• [Data excerpt]:
○ ○ ○ ○

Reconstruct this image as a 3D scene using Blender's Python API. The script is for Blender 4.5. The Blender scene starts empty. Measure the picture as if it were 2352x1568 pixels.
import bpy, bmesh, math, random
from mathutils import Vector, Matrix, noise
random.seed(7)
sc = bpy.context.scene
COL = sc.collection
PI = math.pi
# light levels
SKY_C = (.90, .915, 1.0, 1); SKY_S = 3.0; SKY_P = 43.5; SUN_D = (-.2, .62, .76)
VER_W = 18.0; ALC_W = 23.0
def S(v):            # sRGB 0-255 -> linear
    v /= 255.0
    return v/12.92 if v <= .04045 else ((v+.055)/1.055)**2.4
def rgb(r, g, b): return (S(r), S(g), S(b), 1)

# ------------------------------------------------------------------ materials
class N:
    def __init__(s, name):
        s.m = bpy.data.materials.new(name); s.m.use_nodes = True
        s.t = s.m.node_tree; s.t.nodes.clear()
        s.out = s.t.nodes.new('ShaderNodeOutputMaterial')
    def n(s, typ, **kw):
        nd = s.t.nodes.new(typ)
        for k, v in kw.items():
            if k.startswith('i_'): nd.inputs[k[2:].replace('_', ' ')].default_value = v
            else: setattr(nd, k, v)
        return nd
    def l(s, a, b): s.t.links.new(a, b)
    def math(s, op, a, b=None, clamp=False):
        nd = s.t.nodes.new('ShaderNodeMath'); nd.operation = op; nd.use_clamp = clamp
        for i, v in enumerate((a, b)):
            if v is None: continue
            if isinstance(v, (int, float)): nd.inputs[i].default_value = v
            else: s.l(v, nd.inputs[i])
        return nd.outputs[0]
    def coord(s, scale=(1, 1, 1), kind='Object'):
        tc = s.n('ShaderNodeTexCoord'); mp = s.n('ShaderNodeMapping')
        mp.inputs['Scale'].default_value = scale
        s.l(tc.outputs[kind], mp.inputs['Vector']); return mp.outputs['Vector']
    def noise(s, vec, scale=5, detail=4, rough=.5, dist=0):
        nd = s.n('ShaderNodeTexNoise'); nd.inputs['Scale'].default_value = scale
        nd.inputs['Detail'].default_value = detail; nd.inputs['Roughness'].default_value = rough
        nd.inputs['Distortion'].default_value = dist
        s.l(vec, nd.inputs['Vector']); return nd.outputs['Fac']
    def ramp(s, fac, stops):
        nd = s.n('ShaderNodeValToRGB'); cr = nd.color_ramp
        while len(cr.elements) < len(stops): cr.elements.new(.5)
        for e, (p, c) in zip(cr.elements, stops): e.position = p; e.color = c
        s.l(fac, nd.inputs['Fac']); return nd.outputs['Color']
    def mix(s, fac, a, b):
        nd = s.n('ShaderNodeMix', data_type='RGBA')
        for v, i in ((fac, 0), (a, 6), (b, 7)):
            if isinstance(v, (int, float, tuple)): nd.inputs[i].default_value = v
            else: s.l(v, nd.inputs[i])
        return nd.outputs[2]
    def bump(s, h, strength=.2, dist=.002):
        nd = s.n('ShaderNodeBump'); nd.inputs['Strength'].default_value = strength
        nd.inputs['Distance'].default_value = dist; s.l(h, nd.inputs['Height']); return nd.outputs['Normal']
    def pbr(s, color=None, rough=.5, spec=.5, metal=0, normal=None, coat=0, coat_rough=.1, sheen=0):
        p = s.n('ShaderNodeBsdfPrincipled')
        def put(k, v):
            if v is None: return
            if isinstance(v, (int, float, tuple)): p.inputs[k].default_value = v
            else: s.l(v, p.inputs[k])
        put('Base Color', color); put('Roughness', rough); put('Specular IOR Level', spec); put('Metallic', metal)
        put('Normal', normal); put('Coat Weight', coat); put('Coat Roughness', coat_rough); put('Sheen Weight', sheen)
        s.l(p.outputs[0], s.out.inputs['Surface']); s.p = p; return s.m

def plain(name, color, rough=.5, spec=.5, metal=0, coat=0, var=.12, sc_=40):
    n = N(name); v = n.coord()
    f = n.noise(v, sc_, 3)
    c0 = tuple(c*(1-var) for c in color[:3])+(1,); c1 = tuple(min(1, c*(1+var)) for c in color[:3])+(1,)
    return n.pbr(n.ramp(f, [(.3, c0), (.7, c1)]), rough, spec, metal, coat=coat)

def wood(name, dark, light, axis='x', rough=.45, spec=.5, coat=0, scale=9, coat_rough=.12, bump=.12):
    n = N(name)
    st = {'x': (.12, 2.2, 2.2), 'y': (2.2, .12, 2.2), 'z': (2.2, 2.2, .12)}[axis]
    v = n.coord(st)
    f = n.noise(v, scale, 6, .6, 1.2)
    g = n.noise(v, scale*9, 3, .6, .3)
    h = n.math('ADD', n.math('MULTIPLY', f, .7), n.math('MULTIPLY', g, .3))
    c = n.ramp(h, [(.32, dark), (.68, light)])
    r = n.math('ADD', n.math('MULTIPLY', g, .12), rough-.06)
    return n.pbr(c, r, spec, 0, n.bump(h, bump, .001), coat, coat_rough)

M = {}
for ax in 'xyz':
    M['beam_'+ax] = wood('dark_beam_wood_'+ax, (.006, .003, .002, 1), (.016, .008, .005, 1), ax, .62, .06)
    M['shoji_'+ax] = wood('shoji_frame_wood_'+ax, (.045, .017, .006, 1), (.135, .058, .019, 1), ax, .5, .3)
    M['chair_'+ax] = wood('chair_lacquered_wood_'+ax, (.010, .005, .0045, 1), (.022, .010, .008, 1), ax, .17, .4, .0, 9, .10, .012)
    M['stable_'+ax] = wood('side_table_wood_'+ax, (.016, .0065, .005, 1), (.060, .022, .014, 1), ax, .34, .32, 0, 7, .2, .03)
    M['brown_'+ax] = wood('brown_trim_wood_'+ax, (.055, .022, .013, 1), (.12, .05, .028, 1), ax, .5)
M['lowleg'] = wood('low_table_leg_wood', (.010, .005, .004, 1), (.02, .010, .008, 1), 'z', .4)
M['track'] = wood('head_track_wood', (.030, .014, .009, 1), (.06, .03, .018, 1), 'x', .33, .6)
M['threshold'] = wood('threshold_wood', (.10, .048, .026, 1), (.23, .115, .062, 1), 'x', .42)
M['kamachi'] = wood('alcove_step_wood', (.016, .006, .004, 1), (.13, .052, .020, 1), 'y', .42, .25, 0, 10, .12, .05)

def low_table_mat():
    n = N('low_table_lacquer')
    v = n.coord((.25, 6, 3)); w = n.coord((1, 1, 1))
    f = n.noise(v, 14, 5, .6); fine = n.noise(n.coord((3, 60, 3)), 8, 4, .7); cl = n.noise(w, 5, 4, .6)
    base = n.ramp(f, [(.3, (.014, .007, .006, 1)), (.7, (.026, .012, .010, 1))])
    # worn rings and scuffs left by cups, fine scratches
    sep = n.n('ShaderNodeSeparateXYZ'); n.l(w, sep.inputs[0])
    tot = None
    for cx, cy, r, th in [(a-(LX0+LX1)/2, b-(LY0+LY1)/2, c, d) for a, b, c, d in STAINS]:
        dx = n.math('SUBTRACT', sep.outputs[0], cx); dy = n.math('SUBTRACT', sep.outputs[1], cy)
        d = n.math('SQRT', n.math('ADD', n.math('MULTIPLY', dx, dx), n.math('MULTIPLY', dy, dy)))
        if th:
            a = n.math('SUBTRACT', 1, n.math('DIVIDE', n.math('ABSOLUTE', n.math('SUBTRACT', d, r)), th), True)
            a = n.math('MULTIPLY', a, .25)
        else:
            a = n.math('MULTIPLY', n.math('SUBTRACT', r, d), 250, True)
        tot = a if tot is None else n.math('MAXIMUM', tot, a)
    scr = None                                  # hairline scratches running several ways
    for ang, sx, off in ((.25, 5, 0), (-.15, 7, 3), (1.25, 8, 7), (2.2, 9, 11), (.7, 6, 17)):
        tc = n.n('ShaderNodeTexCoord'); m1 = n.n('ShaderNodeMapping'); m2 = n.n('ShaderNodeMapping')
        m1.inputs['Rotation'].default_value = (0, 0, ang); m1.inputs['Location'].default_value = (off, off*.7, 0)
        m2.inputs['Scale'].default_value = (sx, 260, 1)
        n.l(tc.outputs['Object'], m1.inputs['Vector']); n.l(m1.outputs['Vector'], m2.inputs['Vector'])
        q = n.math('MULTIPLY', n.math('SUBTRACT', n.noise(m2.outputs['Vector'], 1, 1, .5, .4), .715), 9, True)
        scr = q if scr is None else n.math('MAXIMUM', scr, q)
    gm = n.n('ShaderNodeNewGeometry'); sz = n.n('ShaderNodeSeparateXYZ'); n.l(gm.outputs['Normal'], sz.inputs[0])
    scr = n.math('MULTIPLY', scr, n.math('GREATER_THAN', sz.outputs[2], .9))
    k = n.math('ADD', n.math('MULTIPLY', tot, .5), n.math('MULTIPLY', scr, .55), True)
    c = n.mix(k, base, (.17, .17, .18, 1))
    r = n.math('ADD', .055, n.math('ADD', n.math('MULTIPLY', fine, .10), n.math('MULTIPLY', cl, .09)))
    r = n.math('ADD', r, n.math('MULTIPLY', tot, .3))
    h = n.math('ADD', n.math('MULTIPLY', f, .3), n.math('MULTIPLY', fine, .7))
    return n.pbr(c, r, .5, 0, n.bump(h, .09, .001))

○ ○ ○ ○

Everything from the first line of the material through the line containing "def rgb(r, g, b): return" is to be printed exactly; lines after that are to be left out.

Reconstruct this image as a 3D scene using Blender's Python API. The script is for Blender 4.5. The Blender scene starts empty. Measure the picture as if it were 2352x1568 pixels.
import bpy, bmesh, math, random
from mathutils import Vector, Matrix, noise
random.seed(7)
sc = bpy.context.scene
COL = sc.collection
PI = math.pi
# light levels
SKY_C = (.90, .915, 1.0, 1); SKY_S = 3.0; SKY_P = 43.5; SUN_D = (-.2, .62, .76)
VER_W = 18.0; ALC_W = 23.0
def S(v):            # sRGB 0-255 -> linear
    v /= 255.0
    return v/12.92 if v <= .04045 else ((v+.055)/1.055)**2.4
def rgb(r, g, b): return (S(r), S(g), S(b), 1)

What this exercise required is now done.